[START OF Dataset rows]

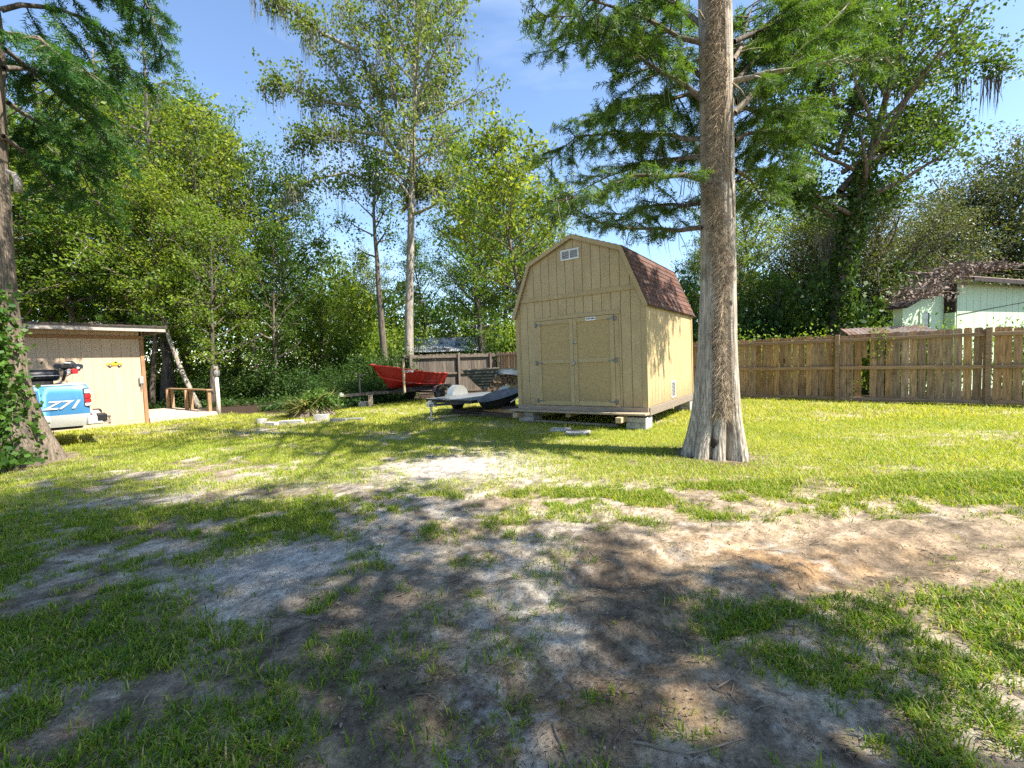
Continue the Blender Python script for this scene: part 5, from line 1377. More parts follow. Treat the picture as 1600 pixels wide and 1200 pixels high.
sn = MB().tube([ll(12, 268, 6.95), ll(22, 272, 6.9), ll(28, 284, 6.88), ll(29, 300, 6.86)], [.03, .035, .05, .048], 10); sn.build('broken_stub', MAT['palebark'], CT, True)

def add_limb(wood, C, T, path, r, per, seed, n2=26, L2=.9, spread=.24):
    rng = random.Random(seed); nr = NR(seed); pts = [Vector(p) for p in path]
    m = len(pts) - 1; wood.tube(pts, [r * (1 - .8 * i / m) for i in range(m + 1)], 6, False); cs = []; ts_ = []
    for k in range(n2):
        q, ld = along(pts, min(.99, .2 + .8 * (k + rng.random()) / n2)); sd = (ld * .5 + Vector((rng.gauss(0, 1), rng.gauss(0, 1), rng.gauss(.1, .8))).normalized()).normalized()
        sp = wander(q, sd, L2 * rng.uniform(.5, 1.3), 3, rng, .2, .02); wood.tube(sp, [.02, .014, .009, .004], 3, False); ct = rng.gauss(.5, .15)
        for j in range(4):
            c, _ = along(sp, min(.99, .2 + .8 * rng.random())); cs += [tuple(c)] * per; ts_ += [ct] * per
    cs = np.array(cs) + nr.randn(len(cs), 3) * np.array([spread, spread, spread * .6])
    return np.concatenate([C, cs]), np.concatenate([T, ts_])

# ---------------------------------------------------------------- tall pale leaved tree left of centre
NR = np.random.RandomState
w, C, T, tp = hardwood(31, 21.5, .235, .42, 3.2, 44, 11, .1, spread=.24, n2f=2.6, el=(12, 62), fill=4, trunk_wob=.03, lean=(-.02, 0))
TLOC = Vector((-5.0, 21.3, 0)); tl = lambda px, py, Y=21.3: Matrix.Rotation(-2.4, 3, 'Z') @ (at(px, py, Y) - TLOC)
for i, pth in enumerate(([(628, 255), (600, 210), (560, 165), (520, 110), (470, 50)], [(626, 300), (590, 285), (540, 270), (490, 280), (455, 300)], [(626, 235), (590, 150), (560, 80), (540, 0)], [(560, 165), (510, 160), (460, 140), (425, 130)],
                         [(628, 230), (660, 170), (690, 130), (705, 90)], [(600, 210), (540, 205), (490, 215), (450, 230)], [(628, 330), (655, 300), (690, 280)], [(560, 80), (500, 50), (450, 10), (420, -10)])):
    C, T = add_limb(w, C, T, [tl(px, py, 21.3 + (-1) ** i * .25 * j) for j, (px, py) in enumerate(pth)], .10, 13, 80 + i, 36, 1.1, .24)
TC = tree_thing('hardwood_tree', w, leaf_mesh('crown', C, .125, MAT['sycleaf'], NR(1), tone=T, asp=.75), MAT['palebark'], 'tall pale leaved tree with grey moss rising behind the red boat', TLOC, 2.4)
mo = random.Random(4); pts = [tuple(C[mo.randrange(len(C))] - np.array([0, 0, .1])) for _ in range(430)]; pts = [p for p in pts if p[2] > 8.5]
mesh_obj('hanging_moss', moss_mesh('hanging_moss', pts, mo, (.3, 1.25), w=.036), TC, 'stuff')
# thin dark leaning trunk next to it
w, C, T, tp = hardwood(37, 11.5, .19, .6, 1.5, 16, 12, .1, lean=(-.16, 0), trunk_wob=.09)
tree_thing('hardwood_tree', w, leaf_mesh('crown', C, .12, MAT['hardleaf'], NR(2), tone=T), MAT['bark'], 'slim dark crooked tree leaning left beside the tall pale tree', (-5.75, 21.0, 0))

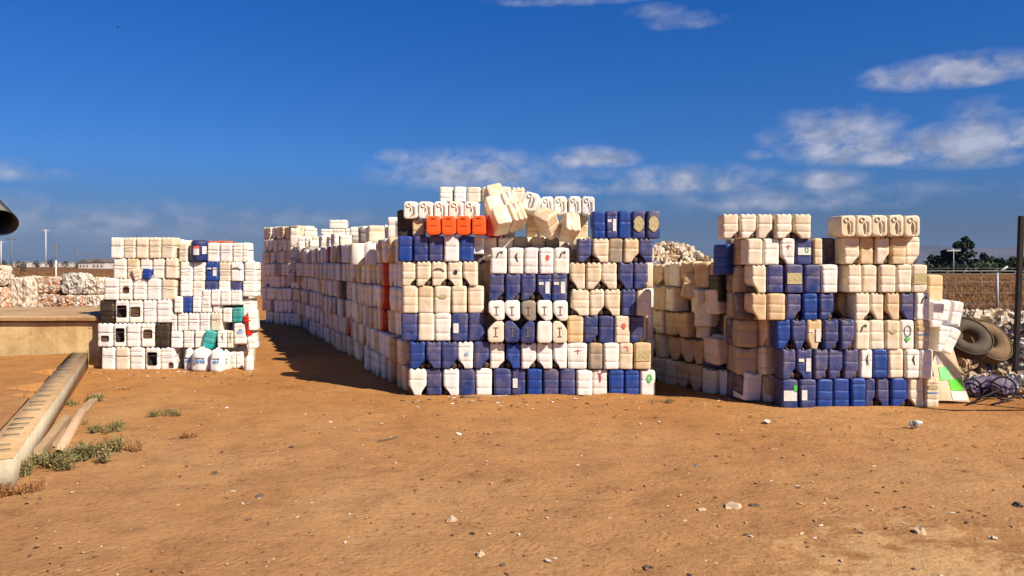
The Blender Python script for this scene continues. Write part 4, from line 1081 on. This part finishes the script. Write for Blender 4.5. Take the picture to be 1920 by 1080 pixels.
def board():
    root = empty('cardboard_sheet', P(1788, 752, 9.95)); o = root.location
    tag(root, 'cream cardboard sheet with green squares leaning at the foot of the right stack', 'cardboard')
    a = P(1757, 751, 9.92); b = P(1819, 753, 9.85); c = P(1786, 652, 10.15); d = P(1744, 658, 10.15)
    a.z = max(a.z, .005); b.z = max(b.z, .005)
    nrm = (b-a).cross(d-a).normalized()
    def q(u, v_): return a*(1-u)*(1-v_)+b*u*(1-v_)+c*u*v_+d*(1-u)*v_
    def sheet(name, u0, u1, v0, v1, off, m, th=.006):
        mb = MB(); n = 6; v = []; f = []
        for s_ in (0, 1):
            for j in range(n+1):
                for i in range(n+1):
                    U = u0+(u1-u0)*i/n; V = v0+(v1-v0)*j/n; p = q(U, V) + nrm*(off - s_*th + .012*math.sin(U*5+V*3)); v.append(p-o)
        m_ = (n+1)**2
        for j in range(n):
            for i in range(n):
                k = j*(n+1)+i; f.append((k, k+1, k+n+2, k+n+1)); f.append((m_+k, m_+k+n+1, m_+k+n+2, m_+k+1))
        ed = [i for i in range(n+1)] + [i*(n+1)+n for i in range(1, n+1)] + [n*(n+1)+i for i in range(n-1, -1, -1)] + [i*(n+1) for i in range(n-1, 0, -1)]
        for k in range(len(ed)): x1, x2 = ed[k], ed[(k+1) % len(ed)]; f.append((x1, m_+x1, m_+x2, x2))
        mb.add(v, f); mb.build(name, m, root, smooth=False)
    CB = simple('cream_cardboard', (.56,.42,.26), (.70,.55,.36), 6, .9, .2); WB = simple('whitish_board', (.66,.62,.50), (.76,.74,.64), 12, .9, .1)
    G1 = simple('bright_green_print', (.09,.52,.02), (.14,.60,.04), 15, .8, 0); G2 = simple('faded_green_print', (.16,.52,.16), (.24,.58,.24), 15, .8, 0); PV = simple('grey_tape', (.24,.22,.30), (.34,.31,.40), 15, .8, 0)
    sheet('sheet', 0, 1, 0, 1, 0, CB)
    sheet('green_square', .50, .93, .20, .42, .006, G1, .003); sheet('green_square', .22, .62, .40, .66, .007, G2, .003)
    sheet('green_stripe', -.0, .50, .40, .44, .005, G1, .003); sheet('white_patch', .48, .97, .02, .19, .006, WB, .003); sheet('tape_strip', .22, .34, .72, .92, .006, PV, .003)
board()

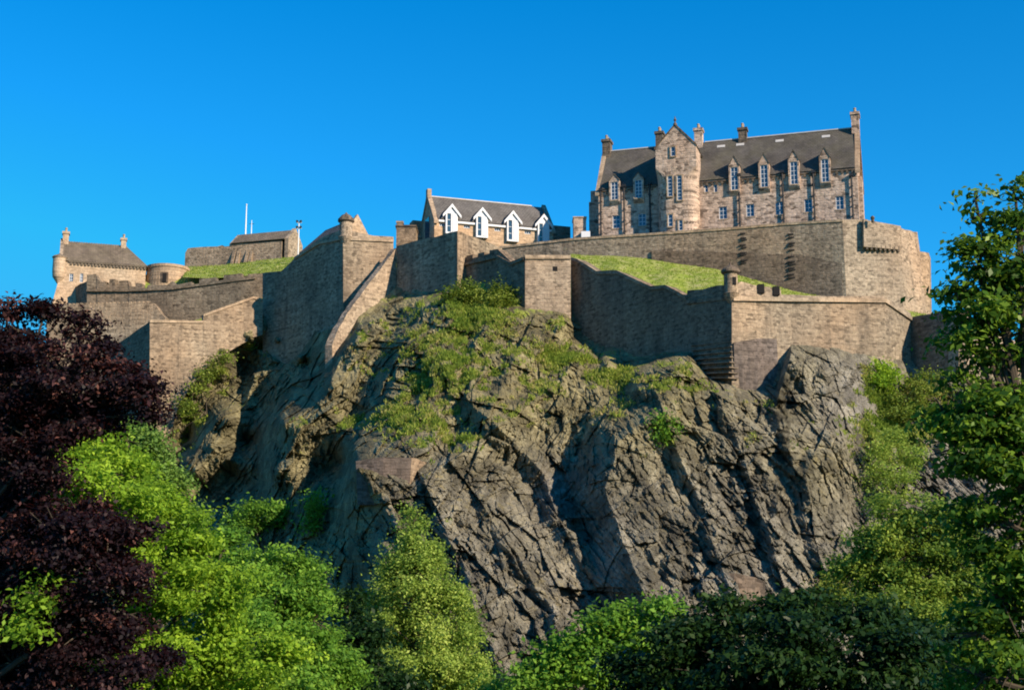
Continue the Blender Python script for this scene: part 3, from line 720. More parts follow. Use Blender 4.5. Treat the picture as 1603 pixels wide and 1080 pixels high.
# the great terrace wall and its right bastion
e = root_at("terrace_wall", at(1060,400,196), "long terrace wall under the great gabled house, with two ladders of drain slots", "wall")
tw = [(782,387,205.2),(900,373.5,201),(1020,366,197.5),(1139,357.5,194),(1230,350,191.5),(1319,344.5,189)]
wall_part("wall_face", P2([(a,b,Y,a+(7.5 if a>1300 else 0),b+150,Y-.8) for a,b,Y in tw]), M['terrace'], e, 1.4)
lw = [(800,402,204.7),(900,396,200.8),(1020,390,197.3),(1160,394,193.4),(1240,396,191.2),(1318,398,189.1)]
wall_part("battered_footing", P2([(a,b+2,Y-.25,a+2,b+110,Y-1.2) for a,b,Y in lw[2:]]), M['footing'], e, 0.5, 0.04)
coping("coping", [(a,b+1,Y) for a,b,Y in tw], M['trim'], e, 0.15, 0.35)
for cx, rows in ((1167, [366,373,376,384,388,396,399,408,412]), (1242, [367,372,381,385,392,402,410,414,420,423,430,435])):
    for k, py in enumerate(rows):
        px = cx + ((k*7) % 5 - 2)*.6
        yt = float(np.interp(px, [q[0] for q in tw], [q[2] for q in tw])); pt = float(np.interp(px, [q[0] for q in tw], [q[1] for q in tw]))
        Yw = yt - .8*(py-pt)/150
        if py > 395: Yw = min(Yw, float(np.interp(px, [q[0] for q in lw], [q[2] for q in lw])) - .25 - .95*(py-395)/110)
        c = at(px, py, Yw); w = (0.62 + .12*((k*13) % 4)/3)
        MB().box(c.x-w, c.x+w, c.y-.035, c.y+.5, c.z-.09, c.z+.13).build("drain_slot", M['opening'], e)
settle(e)

e = root_at("bastion_wall", at(1395,490,189), "tall pale end bastion of the terrace with a row of corbels under its parapet", "wall")
wall_part("wall_face", P2([(1318,344.5,189.0,1326,510,188.25),(1350,344,189.7,1358,510,188.8),(1410,354,191.4,1415,510,190),(1411,358,191.5,1416,510,190.1),(1436,364,196,1446,510,194.6),(1440,392,197.5,1452,510,196)]), M['wallpale'], e, 1.3)
wall_part("low_return", P2([(1440,393,197.2,1449,510,196.2),(1454,396,199,1457,510,197.6),(1457,405,204,1459,510,203)]), M['wall'], e, 1.2)
wall_part("parapet_step", P2([(1350,343,189.3,1350,385,189.0),(1352,343.5,188.75,1352.5,386,188.5),(1410,354,191.0,1409,391,190.75)]), M['wallpale'], e, 0.7, 0.02)
for k in range(8):
    t = k/7; c = at(1357+t*49, 386.5+t*4, 188.95+t*1.9)
    MB().box(c.x-.14, c.x+.14, c.y-.2, c.y+.6, c.z-.42, c.z+.3).build("corbel", M['darktrim'], e)
c = at(1366,342,188.2)
MB().cyl((c.x,c.y), [(0.22,c.z-.6),(0.22,c.z-.1),(0.32,c.z),(0.25,c.z+.2),(0.1,c.z+.35)], 10).build("finial", M['darktrim'], e)
settle(e)

e = root_at("rampart_wall", at(1465,580,168), "shaded low rampart half hidden by the right maple, below the end bastion", "wall")
wall_part("wall_face", P2([(1425.8,496,171.2,1427,640,171),(1470,489,167,1470,640,166.6),(1500,486,164.2,1501,640,164)]), M['walldark'], e, 1.4)
wall_part("return_wall", P2([(1500,487,164.2,1501,640,164),(1560,520,169,1560,640,168.6),(1640,560,173,1640,660,172.6)]), M['wallpale'], e, 1.4)
settle(e)

e = root_at("retaining_wall", at(605,760,148.5), "small mauve retaining wall panel set into the crag above the pale birch", "wall")
q_ = float(np.median([on_rock(x_, y_) for x_ in (570,590,610,630) for y_ in (722,735,748)])) - 1.1
wall_part("wall_face", P2([(557,721,q_+.6,560,790,q_+.7),(600,715,q_,600,790,q_+.3),(644,717,q_+.4,640,780,q_+.7)]), M['purple'], e, 1.0, 0.08, 1.0)
wall_part("return_wall", P2([(644.2,717,q_+.4,640,780,q_+.7),(668,722,q_+4,658,770,q_+4.4)]), M['wall'], e, 0.8, 0.08, 1.0)
settle(e)
e = root_at("footing_wall", at(1195,600,158), "mauve masonry footing beneath the front rampart's turret corner", "wall")
q_ = min(on_rock(1170,610), on_rock(1200,615)) + .3
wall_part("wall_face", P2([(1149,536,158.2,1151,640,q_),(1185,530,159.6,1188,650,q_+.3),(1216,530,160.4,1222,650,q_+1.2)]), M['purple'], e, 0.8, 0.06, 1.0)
settle(e)
e = root_at("retaining_wall", at(1150,920,138), "pale patched masonry at the foot of the crag above the dark bushes", "wall")
q_ = float(np.median([on_rock(x_, y_) for x_ in (1115,1130,1150,1170,1190) for y_ in (905,920,935)]))
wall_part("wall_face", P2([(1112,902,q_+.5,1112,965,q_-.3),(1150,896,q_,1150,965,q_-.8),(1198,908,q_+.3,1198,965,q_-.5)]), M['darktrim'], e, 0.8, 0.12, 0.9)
settle(e)

# grass slope between ramparts and terrace
def patch(name, front, back, mat, rows=26, cols_=90, amp=0.35, seed=0):
    fx = np.linspace(front[0][0], front[-1][0], cols_); t = np.linspace(0, 1, rows)[:, None]
    def ln(tab, i, x): return np.interp(x, [q[0] for q in tab], [q[i] for q in tab])
    bx = np.linspace(back[0][0], back[-1][0], cols_)
    A = at_np(fx, ln(front, 1, fx), ln(front, 2, fx)); B = at_np(bx, ln(back, 1, bx), ln(back, 2, bx))
    P = A[None] * (1-t[..., None]) + B[None] * t[..., None]
    P[..., 2] += amp * fbm(P[..., 0]/3, P[..., 1]/3, P[..., 0]*0, 4, seed) * np.sin(np.pi*t)
    return grid_mesh(name, P, mat, True, None, 'structure')
patch("grass_slope", [(890,412,180.5),(935,434,177),(966,433,175),(1020,458,171.4),(1043,456,169.6),(1075,472,167.4),(1145,462,163.5),(1240,474,165.5),(1385,476,169),(1430,502,174)],
      [(893,398,200.8),(920,400,199.9),(960,400.5,198.8),(1005,404,197.4),(1060,413,195.8),(1120,421,193.9),(1160,432,192.4),(1240,455,189.6),(1330,474,186),(1452,492,196)], M['turf'], 30, 120, 0.5, 4)
patch("grass_bank", [(285,434,236),(330,436,235),(411,430,233),(470,428,229)],
      [(296,418,256),(340,415.5,254),(380,412,252.5),(420,406,250.5),(462,402,249)], M['turf'], 20, 60, 0.5, 8)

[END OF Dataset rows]

* [Exercise]
Print the data above verbatim from the first line through the line holding "return np.concatenate([C, cs]), np.concatenate([T, ts_])", leaving every picture out.

* [Answer to the exercise]
Continue the Blender Python script for this scene: part 5, from line 1377. More parts follow. Treat the picture as 1600 pixels wide and 1200 pixels high.
sn = MB().tube([ll(12, 268, 6.95), ll(22, 272, 6.9), ll(28, 284, 6.88), ll(29, 300, 6.86)], [.03, .035, .05, .048], 10); sn.build('broken_stub', MAT['palebark'], CT, True)

def add_limb(wood, C, T, path, r, per, seed, n2=26, L2=.9, spread=.24):
    rng = random.Random(seed); nr = NR(seed); pts = [Vector(p) for p in path]
    m = len(pts) - 1; wood.tube(pts, [r * (1 - .8 * i / m) for i in range(m + 1)], 6, False); cs = []; ts_ = []
    for k in range(n2):
        q, ld = along(pts, min(.99, .2 + .8 * (k + rng.random()) / n2)); sd = (ld * .5 + Vector((rng.gauss(0, 1), rng.gauss(0, 1), rng.gauss(.1, .8))).normalized()).normalized()
        sp = wander(q, sd, L2 * rng.uniform(.5, 1.3), 3, rng, .2, .02); wood.tube(sp, [.02, .014, .009, .004], 3, False); ct = rng.gauss(.5, .15)
        for j in range(4):
            c, _ = along(sp, min(.99, .2 + .8 * rng.random())); cs += [tuple(c)] * per; ts_ += [ct] * per
    cs = np.array(cs) + nr.randn(len(cs), 3) * np.array([spread, spread, spread * .6])
    return np.concatenate([C, cs]), np.concatenate([T, ts_])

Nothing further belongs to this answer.